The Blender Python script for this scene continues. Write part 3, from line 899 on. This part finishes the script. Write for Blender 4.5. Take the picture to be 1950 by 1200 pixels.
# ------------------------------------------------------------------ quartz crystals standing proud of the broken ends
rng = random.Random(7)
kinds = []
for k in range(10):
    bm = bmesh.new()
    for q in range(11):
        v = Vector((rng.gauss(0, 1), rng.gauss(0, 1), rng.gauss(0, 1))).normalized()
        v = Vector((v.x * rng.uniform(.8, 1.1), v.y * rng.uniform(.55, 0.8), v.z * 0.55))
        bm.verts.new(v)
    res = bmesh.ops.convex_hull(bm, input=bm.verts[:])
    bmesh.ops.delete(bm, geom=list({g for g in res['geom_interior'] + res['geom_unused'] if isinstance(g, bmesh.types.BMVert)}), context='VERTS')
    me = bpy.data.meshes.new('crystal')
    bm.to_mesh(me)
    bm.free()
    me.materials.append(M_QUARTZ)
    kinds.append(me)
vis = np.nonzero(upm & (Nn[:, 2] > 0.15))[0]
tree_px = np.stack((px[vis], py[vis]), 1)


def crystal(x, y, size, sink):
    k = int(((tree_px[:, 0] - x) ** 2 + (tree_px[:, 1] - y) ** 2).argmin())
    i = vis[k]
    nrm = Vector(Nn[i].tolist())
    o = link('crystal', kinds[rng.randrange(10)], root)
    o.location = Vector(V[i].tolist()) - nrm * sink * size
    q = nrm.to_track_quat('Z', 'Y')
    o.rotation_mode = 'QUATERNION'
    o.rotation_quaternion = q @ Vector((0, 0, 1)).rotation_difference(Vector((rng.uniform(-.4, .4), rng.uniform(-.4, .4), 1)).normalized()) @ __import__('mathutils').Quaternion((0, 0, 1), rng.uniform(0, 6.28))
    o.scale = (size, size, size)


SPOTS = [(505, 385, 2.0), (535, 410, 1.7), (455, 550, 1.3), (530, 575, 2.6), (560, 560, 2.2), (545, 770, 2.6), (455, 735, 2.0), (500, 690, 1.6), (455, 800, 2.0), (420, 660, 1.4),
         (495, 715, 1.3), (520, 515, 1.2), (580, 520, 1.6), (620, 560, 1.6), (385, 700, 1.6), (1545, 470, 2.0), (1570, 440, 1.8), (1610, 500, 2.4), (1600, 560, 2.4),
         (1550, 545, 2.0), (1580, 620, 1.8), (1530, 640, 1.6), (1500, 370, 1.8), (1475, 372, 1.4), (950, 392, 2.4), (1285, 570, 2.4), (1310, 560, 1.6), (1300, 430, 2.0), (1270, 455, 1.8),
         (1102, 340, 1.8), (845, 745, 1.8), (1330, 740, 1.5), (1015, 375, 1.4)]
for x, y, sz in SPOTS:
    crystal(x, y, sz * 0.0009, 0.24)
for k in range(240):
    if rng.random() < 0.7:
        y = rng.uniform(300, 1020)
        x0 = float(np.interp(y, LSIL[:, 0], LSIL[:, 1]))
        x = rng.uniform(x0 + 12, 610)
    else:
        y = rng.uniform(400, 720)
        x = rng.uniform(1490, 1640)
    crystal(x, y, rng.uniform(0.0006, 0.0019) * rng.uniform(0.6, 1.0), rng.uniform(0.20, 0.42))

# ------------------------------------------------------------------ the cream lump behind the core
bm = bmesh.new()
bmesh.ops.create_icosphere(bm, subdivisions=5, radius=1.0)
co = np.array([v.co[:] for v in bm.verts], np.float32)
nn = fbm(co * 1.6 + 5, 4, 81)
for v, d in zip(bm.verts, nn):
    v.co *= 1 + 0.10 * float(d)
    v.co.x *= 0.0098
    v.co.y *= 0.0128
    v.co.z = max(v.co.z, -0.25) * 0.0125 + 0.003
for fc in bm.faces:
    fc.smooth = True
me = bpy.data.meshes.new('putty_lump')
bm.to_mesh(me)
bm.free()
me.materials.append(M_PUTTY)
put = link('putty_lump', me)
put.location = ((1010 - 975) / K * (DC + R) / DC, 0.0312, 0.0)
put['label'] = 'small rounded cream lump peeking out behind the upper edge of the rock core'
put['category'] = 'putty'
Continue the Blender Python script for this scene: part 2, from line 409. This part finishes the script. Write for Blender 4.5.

YOUR OBJECTIVE:
Reproduce each entry word for word.

FULL SOLUTION:
The Blender Python script for this scene continues. Write part 3, from line 899 on. This part finishes the script. Write for Blender 4.5. Take the picture to be 1950 by 1200 pixels.
# ------------------------------------------------------------------ quartz crystals standing proud of the broken ends
rng = random.Random(7)
kinds = []
for k in range(10):
    bm = bmesh.new()
    for q in range(11):
        v = Vector((rng.gauss(0, 1), rng.gauss(0, 1), rng.gauss(0, 1))).normalized()
        v = Vector((v.x * rng.uniform(.8, 1.1), v.y * rng.uniform(.55, 0.8), v.z * 0.55))
        bm.verts.new(v)
    res = bmesh.ops.convex_hull(bm, input=bm.verts[:])
    bmesh.ops.delete(bm, geom=list({g for g in res['geom_interior'] + res['geom_unused'] if isinstance(g, bmesh.types.BMVert)}), context='VERTS')
    me = bpy.data.meshes.new('crystal')
    bm.to_mesh(me)
    bm.free()
    me.materials.append(M_QUARTZ)
    kinds.append(me)
vis = np.nonzero(upm & (Nn[:, 2] > 0.15))[0]
tree_px = np.stack((px[vis], py[vis]), 1)


def crystal(x, y, size, sink):
    k = int(((tree_px[:, 0] - x) ** 2 + (tree_px[:, 1] - y) ** 2).argmin())
    i = vis[k]
    nrm = Vector(Nn[i].tolist())
    o = link('crystal', kinds[rng.randrange(10)], root)
    o.location = Vector(V[i].tolist()) - nrm * sink * size
    q = nrm.to_track_quat('Z', 'Y')
    o.rotation_mode = 'QUATERNION'
    o.rotation_quaternion = q @ Vector((0, 0, 1)).rotation_difference(Vector((rng.uniform(-.4, .4), rng.uniform(-.4, .4), 1)).normalized()) @ __import__('mathutils').Quaternion((0, 0, 1), rng.uniform(0, 6.28))
    o.scale = (size, size, size)


SPOTS = [(505, 385, 2.0), (535, 410, 1.7), (455, 550, 1.3), (530, 575, 2.6), (560, 560, 2.2), (545, 770, 2.6), (455, 735, 2.0), (500, 690, 1.6), (455, 800, 2.0), (420, 660, 1.4),
         (495, 715, 1.3), (520, 515, 1.2), (580, 520, 1.6), (620, 560, 1.6), (385, 700, 1.6), (1545, 470, 2.0), (1570, 440, 1.8), (1610, 500, 2.4), (1600, 560, 2.4),
         (1550, 545, 2.0), (1580, 620, 1.8), (1530, 640, 1.6), (1500, 370, 1.8), (1475, 372, 1.4), (950, 392, 2.4), (1285, 570, 2.4), (1310, 560, 1.6), (1300, 430, 2.0), (1270, 455, 1.8),
         (1102, 340, 1.8), (845, 745, 1.8), (1330, 740, 1.5), (1015, 375, 1.4)]
for x, y, sz in SPOTS:
    crystal(x, y, sz * 0.0009, 0.24)
for k in range(240):
    if rng.random() < 0.7:
        y = rng.uniform(300, 1020)
        x0 = float(np.interp(y, LSIL[:, 0], LSIL[:, 1]))
        x = rng.uniform(x0 + 12, 610)
    else:
        y = rng.uniform(400, 720)
        x = rng.uniform(1490, 1640)
    crystal(x, y, rng.uniform(0.0006, 0.0019) * rng.uniform(0.6, 1.0), rng.uniform(0.20, 0.42))

# ------------------------------------------------------------------ the cream lump behind the core
bm = bmesh.new()
bmesh.ops.create_icosphere(bm, subdivisions=5, radius=1.0)
co = np.array([v.co[:] for v in bm.verts], np.float32)
nn = fbm(co * 1.6 + 5, 4, 81)
for v, d in zip(bm.verts, nn):
    v.co *= 1 + 0.10 * float(d)
    v.co.x *= 0.0098
    v.co.y *= 0.0128
    v.co.z = max(v.co.z, -0.25) * 0.0125 + 0.003
for fc in bm.faces:
    fc.smooth = True
me = bpy.data.meshes.new('putty_lump')
bm.to_mesh(me)
bm.free()
me.materials.append(M_PUTTY)
put = link('putty_lump', me)
put.location = ((1010 - 975) / K * (DC + R) / DC, 0.0312, 0.0)
put['label'] = 'small rounded cream lump peeking out behind the upper edge of the rock core'
put['category'] = 'putty'
Continue the Blender Python script for this scene: part 2, from line 409. This part finishes the script. Write for Blender 4.5.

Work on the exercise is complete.